Tyler Perry never tries to make a horror comedy out of Boo! A Madea Halloween. Don’t be fooled by promotional posters spoofing The Exorcist, Halloween and other classic horror films. Madea is as Madea does, and she’s back for another preachy sermon about how kids these days need a swift kick in the ass. You know, like in the good old days when Madea was stripping on a pole like a real ratchet hoe (her words). It’s more of the same Christian tomfoolery and annoying “Hallelujer!” exclamations – just with spooky masks and Halloween themes this time around. Expectations, meet G-rated haunted house mediocrity featuring lippy PG-13 elders.
Perry is back in drag as America’s favorite senior sass-queen, enlisted this time to babysit a group of misbehaving teens. Tiffany (Diamond White), a 17-year-old high school student, wants to attend the local frathouse’s “epic” Halloween party with her friends – and it’s Madea’s job to ensure that doesn’t happen. She fails (of course), and must navigate the party with Aunt Bam (Cassi Davis) and Hattie (Patrice Lovely) so she can drag Tiffany home. This (of course) doesn’t work, and Madea ends up being thrown out herself. A call to the cops is placed, the party gets busted, and all seems in order once Tiffany plays off being home the whole time. That’s until the frat wants revenge (OF COURSE)….
Ultimately, Boo!
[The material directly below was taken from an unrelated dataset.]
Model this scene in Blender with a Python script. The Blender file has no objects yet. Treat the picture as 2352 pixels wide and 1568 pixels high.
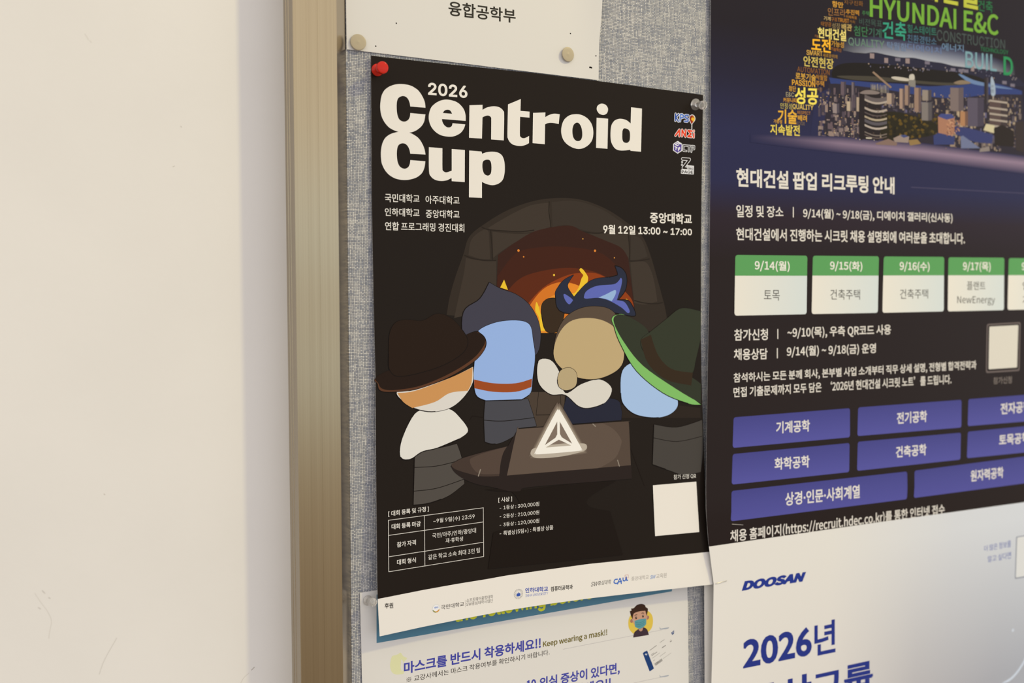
import bpy, bmesh, math, random
from mathutils import Matrix, Vector
from mathutils.geometry import tessellate_polygon

# ---------------------------------------------------------------- camera, light, exposure
# Board coordinates are millimetres on the fabric of the bulletin board: x to the right,
# y up, h out of the wall.  World metres: (x, -h, y + 1500) / 1000.
EYE = 1.5
scn = bpy.context.scene
COL = scn.collection
cam_d = bpy.data.cameras.new('camera'); cam = bpy.data.objects.new('camera', cam_d); COL.objects.link(cam)
rot = Matrix([[0.895171, 0.026225, -0.4449506], [-0.4457218, 0.0548336, -0.8934906], [0.0009664, 0.9981511, 0.0607745]])
cam.matrix_world = Matrix.Translation((0, -673.88/1000, EYE)) @ rot.to_4x4()
cam_d.sensor_width = 36; cam_d.lens = 33.6896; cam_d.clip_start = 0.01
cam_d.dof.use_dof = True; cam_d.dof.aperture_fstop = 5.0
foc = Vector((0.33, 0, EYE+0.05)) - cam.location
cam_d.dof.focus_distance = foc.dot(-(rot.col[2]))
scn.camera = cam

scn.view_settings.view_transform = 'Standard'; scn.view_settings.look = 'None'
scn.view_settings.exposure = 0; scn.view_settings.gamma = 1

def lin(v):
    v /= 255.0
    return v/12.92 if v <= .04045 else ((v+.055)/1.055)**2.4

# the room beyond the camera: pale, a little cool, with brighter bands added near eye height for the metal frame to reflect
w = bpy.data.worlds.new('room_light'); scn.world = w; w.use_nodes = True
nt = w.node_tree; N = nt.nodes; L = nt.links
bg = N['Background']
tc = N.new('ShaderNodeTexCoord'); sx = N.new('ShaderNodeSeparateXYZ'); L.new(tc.outputs['Generated'], sx.inputs[0])
mr = N.new('ShaderNodeMapRange'); mr.inputs[1].default_value = -1; mr.inputs[2].default_value = 1; L.new(sx.outputs['Z'], mr.inputs[0])
rp = N.new('ShaderNodeValToRGB'); L.new(mr.outputs[0], rp.inputs[0])
WR = [(0.0, (.43,.35,.29)), (.30, (.38,.30,.23)), (.40, (.55,.47,.39)), (.44,(.82,.84,.84)), (.457,(.95,1.05,1.15)), (.478,(.84,.82,.79)), (.50,(.84,.80,.76)), (.515,(1.02,1.14,1.26)), (.535,(1.05,1.14,1.24)), (.58,(1.07,1.0,.93)), (1.0,(1.14,1.03,.985))]
while len(rp.color_ramp.elements) < len(WR): rp.color_ramp.elements.new(.5)
for e, (p_, c_) in zip(rp.color_ramp.elements, WR): e.position = p_; e.color = (*c_, 1)
L.new(rp.outputs[0], bg.inputs[0]); bg.inputs[1].default_value = 1.0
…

A Madea Halloween comes down to lame-duck pranks with absolutely no explanation. Perry’s scripted laziness is on display in full force, as his sleeveless Greek-life posse is able to hack into cable services and make smudged words appear on foggy mirrors without ANY explanation. I mean, a hacker character appears in ONE scene for twenty seconds, so we know he exists somewhere, but that’s it. Not even a quick cyber montage or the tiniest bit of exposition.
While Madea and Bam are going on about legalized marijuana and being able to beat your child near death without consequence, important things are happening off-camera that would tie such stupidity together at least a tad – but no. We just get horny grandma jokes, old people cursing and praising the “lerd.” Why explain when you can ignore?
Perry’s eye for casting looks no farther than YouTube, as he assembles a dumpster-fire fraternity crew who you’ll hate to hate in the worst way. Yousef Erakat parlays his 9.6 million subscribers into an aggressively unfunny role as the frat’s “El Presidente,” some Jersey Shore stereotype brings shame to neanderthalic ‘roidheads and a Thor-looking bro is leveraged for dumb Norse superhero jokes.
Diamond White isn’t wholly off-putting as Perry’s lead spoiled brat (Tiffany), but Liza Koshy’s good-girl sidekick makes good on ruining most scenes (material beats her goody-goody dead horse). Elsewhere, Bella Thorne plays hot and Lexy Panterra plays “slutty girl who can twerk,” who touch each other’s boobs at random times because Tyler Perry has a strange perception on how teenage sloots interact. Yet, these stereotypes are nowhere near as egregious as bros like Jimmy Tatro bro’ing harder than any bro has bro’ed before – these are cookie cutter frat dudes who wouldn’t hack it in more popular college comedies.
I’ll give Perry a little credit, because his portrayal of old-timer Joe finds humor in a player-beyond-his-time charms (shamelessness). The way he hits on Bam, Hattie and Madea gets a giggle based on his perverse mouth at times, interjecting with the right one-liner about gettin’ freaky or something equally inappropriate. Bam wanders around in a ganja stupor and Hattie dry-humps whatever she can, both scoring some deserving highlights. It’s no Cockneys Vs. Zombies (where golden-oldies pepper zombies with automatic gunfire), but – surprisingly – Madea’s crew spews some appropriate tough-love towards the weak-ass bitches produced by today’s PC culture.
Unfortunately, none of that excuses Boo! A Madea Halloween for coming up short on both spooks and laughs. Tyler Perry never wants to scare you, and I assure you, he never will. Perry DOES want to make you laugh though, succeeding when jokes are bite-size and contained – but most scenes ramble on and on as Madea searches for multiple ways to land the same punchline. Jokes about testicle mutilation stumble like improv without a time limit, comical when referenced as a tootsie pop, but exhausting after the third go-around in Madea’s private circle. These moments are like poison apples, and unfortunately, Perry just keeps taking bites. Such is the curse of this spoopy (real word, look it up), lukewarm comedy – bland like a knockoff candy-bar covered in some nameless, generic wrapper.